Friday, June 14, 2013

Loves Me, Loves Me Not: Using Differential Equations to Model Love

A couple days ago I picked up Steven Strogatz’s The Joy of x from my library.  After reading the table of contents, I immediately decided to start with Chapter 20:  “Loves Me, Loves Me Not,” in which Strogatz uses differential equations to model love.

Obviously, I have to use this next year with my calc kids.

A slightly shortened version of the chapter can be found in a New York Times article here.  Please go read it if you never have!  But, I recommend having kids read it straight out of the book (or a photo copy of the chapter), which has a lovely graph to accompany the situation being modeled as well as the differential equations right in the meat of the text.

This week, I attended a 4-day workshop by MAX Teaching, to improve literacy skills across all disciplines.  On the last day, we got to put some of our new-found knowledge to the test, creating different activities for the upcoming school year.  I typed up a summary of “Loves Me, Loves Me Not,” and then, with the help of one of the MAX consultants (also a calc teacher!), we created this “Interactive Cloze”:


Here’s what you do with this Cloze (copied verbatim from Max Teaching with Reading and Writing:  Classroom Activities for Helping Students Learn New Subject Matter While Acquiring Literacy Skills):

  1. Give to students a copy of the Interactive Cloze passage that you have created to summarize the reading and focus on key vocabulary terms.
  2. Students individually guess by writing (preferably in pencil) the terms they think will best complete the passage.
  3. Small group discussion to compare guesses—students may change some.
  4. Silent reading to determine better responses from the text.[1]
  5. Small group discussion to attempt a consensus on correct terms.
  6. Large group discussion to achieve class consensus.

So, that’s that.  I’m pretty excited to try it out.  I’m also excited to expose the kids to mathematical reading beyond their textbook.  The plan is to give them this shortly after introducing differential equations.


[1] I will have copies of the actual chapter from Strogatz’s book for the kids to read.

Thursday, June 13, 2013

Intro to Average Value

Last week I had an idea about how I could introduce average value in calculus next year.  When I've taught average value in the past, I felt like students just memorized a two-step procedure and several didn't see the connection to the definition of average that they've been using for years.  I know I won't be teaching this concept until...mmm...December?...but when you get excited about a lesson/idea, you just gotta follow through with it, right?
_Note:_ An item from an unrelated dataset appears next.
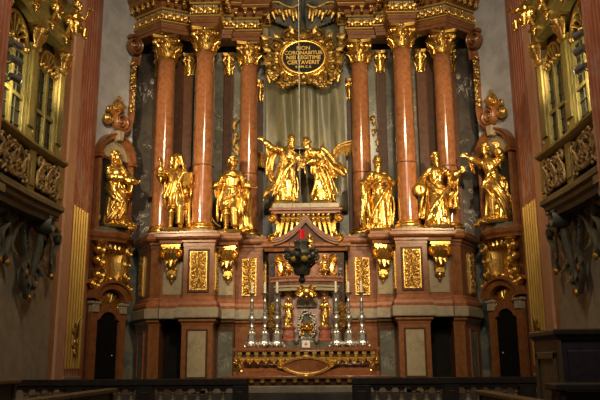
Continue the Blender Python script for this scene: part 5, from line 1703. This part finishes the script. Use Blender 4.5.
# small gilded figures
def putto(label, loc, H, rz, sp=None, name='putto', mat='gold', vox=.012, base=True):
    mb = MB(); rs = random.Random(4)
    mb.ell((0, 0, .45), (.14, .12, .16)); mb.ell((0, 0, .62), (.13, .1, .14)); mb.ell((0, -.01, .30), (.14, .12, .1))
    q = head_mb((0.02, -.02, .87), .3, -.1, .1, 'curly', 0, rs, 2.1); put(mb, q)
    mb.tube([(0, 0, .68), (.01, -.01, .8)], .06, 8)
    for s in (-1, 1):
        mb.tube([(s * .1, 0, .68), (s * .22, -.08, .60), (s * .2, -.22, .64 + .1 * s)], [.055, .05, .035], 8); hand(mb, (s * .2, -.22, .64 + .1 * s), (-s * .2, -.8, .3), (0, 0, 1), 2.0)
        mb.tube([(s * .07, -.02, .3), (s * .14, -.22, .26), (s * .12, -.2, .08), (s * .14, -.28, .02)], [.085, .075, .05, .035], 8)
    strands(mb, [(-.14, -.05, .5), (0, -.14, .36), (.16, -.05, .38), (.26, .05, .3)], (0, 0, 1), .1, .12, 4, .03, rs)
    t = thing(name, label, 'statue', loc, rz, 'small gilded figures')
    scaled(mb, H).obj('figure', M[mat], t, voxel=vox, smooth_it=1)
    if not base:
        return t
    mb = MB(); mb.lathe([(.24, -.02), (.26, 0), (.22, .03)], (0, -.08, 0), 12); scaled(mb, H).obj('base', M[mat], t, smooth='auto')
    return t


def on_tab(px, py, dy):
    p = P(px, py, YB + dy); return (p.x, YB + dy, p.z)


putto('seated gilded putto on the tabernacle cornice beside its left volute', (-.56 + .07, YB + .22, zcn1 + .01), .66, .3)
putto('seated gilded putto on the tabernacle cornice beside its right volute', (.56 + .07, YB + .22, zcn1 + .01), .66, -.3)
putto('gilded putto at the foot of the peaked gable, above the tabernacle', (xx(309.5, 252, 22.95), 22.95, zq + .02), .62, 0)
SM1 = dict(seed=61, yaw=.2, hair='curly', beard=0, R=((-.18, -.02, .64), (-.22, -.12, .68), 1.2), L=((.16, -.04, .62), (.1, -.16, .6), 1.2), folds=6)
SM2 = dict(seed=63, yaw=-.2, hair='turban', beard=1, L=((.17, -.02, .64), (.2, -.12, .56), 1.2), R=((-.16, -.04, .62), (-.1, -.16, .66), 1.2), folds=6)
zpd = Zb(327)
statue(SM1, 'small gilded statue on the left-hand red marble stub beside the tabernacle door', (-.56 + .07, YB + .18, zpd + .03), .86, .1, group='small gilded figures', name='statuette', vox=.0085)
statue(SM2, 'small gilded statue in tall headdress on the right-hand red marble stub beside the tabernacle door', (.56 + .07, YB + .18, zpd + .03), .86, -.1, group='small gilded figures', name='statuette', vox=.0085)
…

What I like about this little packet:
  • It starts with an application to motivate the discussion and the why should we study this?
  • It recalls previous knowledge.
  • It applies the fundamental 3-step process of all calculus topics: (1) Start with a non-calculus idea, (2) apply a limit, (3) arrive at the calculus concept.
  • It lets students practice a FRQ from a previous exam, but forces them to search through the problems to find which one would require their new tool.
  • Students discover a main idea of calculus using what they already know, each other, and the text (not me).
I recently read that four classroom characteristics important for brain-compatible learning are: (1) challenge (with support), (2) relevance, (3) novelty, and (4) a positive emotional climate.  I think this packet offers all four of these.


This is new for me.  I usually never post material I haven’t actually tried on students yet.  So, feedback, please!  Like I said, I have puh-lenty of time to revise and make this better.  I’ll probably be posting a few other things for next year that I would also love feedback on before I test them out on real, live kids.